Episcopal Press and News
Suffragan Bishop of Damaraland Consecrated
Episcopal News Service. February 13, 1978 [78036]
LONDON, England -- An African priest was consecrated here by three white Anglican bishops whose outspoken opposition to South African racism led to their deportation from the very country which their new brother bishop has been called to serve.
The Rt. Rev. James H. Kauluma, 45, was consecrated at Westminster Abbey in late January following his Oct. 13 election as Bishop Suffragan in the Diocese of Damaraland, a diocese of the Anglican Church which encompasses the entire country of Namibia.
Following his consecration, Bishop Kauluma set out to his diocese where he was to conduct ordinations and confirmations and visit the deaneries. The diocese has been without resident episcopal oversight since the Rt. Rev. Richard Wood, also Suffragan to Damaraland, was deported in 1975.

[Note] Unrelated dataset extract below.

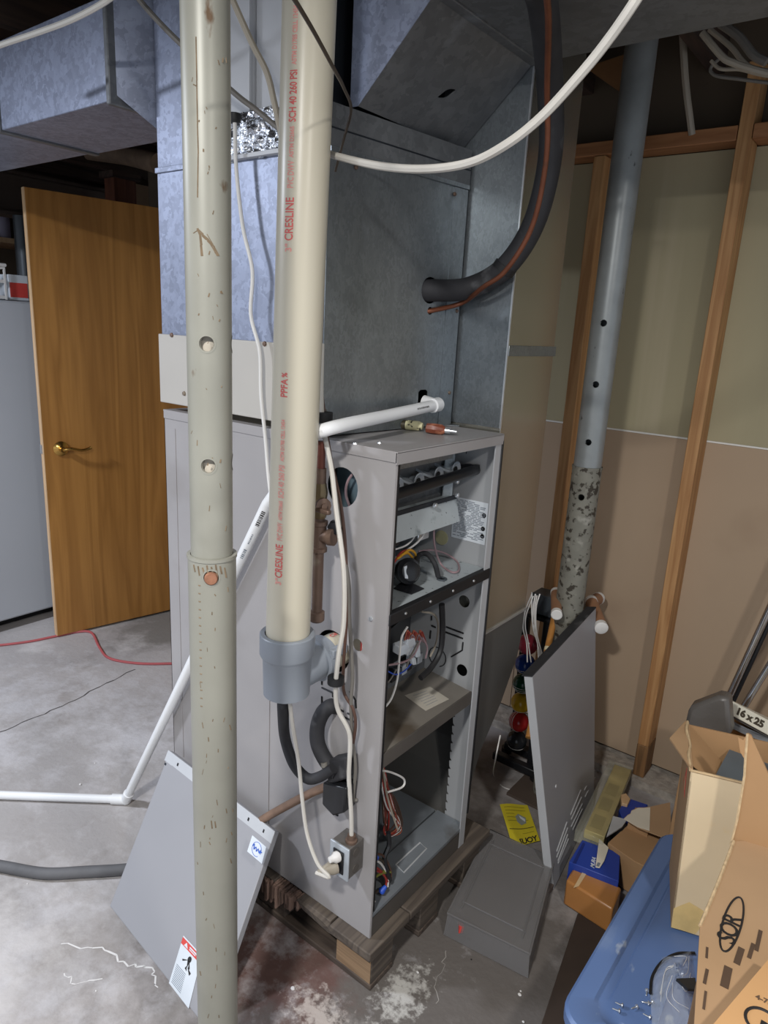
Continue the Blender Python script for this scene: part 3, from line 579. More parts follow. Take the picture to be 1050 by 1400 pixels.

Bishop Wood was the latest of three bishops who were thrown out of the country which -- under the name of Southwest Africa -- is administered by the apartheid regime of the Union of South Africa. Forty to 50,000 South African troops occupy this land which has been called the most exploited nation on earth. The fight against the injustice and exploitation of the racist Afrikaaner government led earlier to the deportation of, first, the Rt. Rev. Robert Mize, and later of the Rt. Rev. Colin Winter.
Bishop Winter now lives in London and is still Bishop-in-exile of Damaraland. He, with Bishops Wood and Mize, consecrated Bishop Kauluma.
The new bishop is virtually a modern-day Ambrose who had to be ordained priest before he could be elected to the episcopate. A longtime church worker, he was ordained deacon in London in 1975 by Bishop Winter and was studying for a theology degree at Union Seminary in New York when he received word that the people of the diocese wished to put his name up for bishop.
Through the intercession of Bishop Winter, the then-deacon was ordained priest by the Rt. Rev. Paul Moore, Jr., Bishop of New York, one day before his election in Namibia.
The new bishop is well aware of the turmoil in which his Church of 60,000 people exists. Open warfare rages between Namibians battling for freedom and the soldiers of the white dictatorship. Of the war, Bishop Kauluma said before going to London: "One drop of blood is enough to make one feel it should stop. But the suffering will continue as long as South Africa occupies Namibia. "
In his brief visit to his Church -- Bishop Kauluma will return to New York to complete his theological studies this June -- the new prelate was aware that he might encounter restrictions. The archdeacon of the diocese had not been permitted to visit the northern region -- where fighting is heaviest -- for a lengthy period of time last year and the borders are still occasionally sealed.
He holds bachelors and masters degrees and is married and the father of a baby born shortly after his election.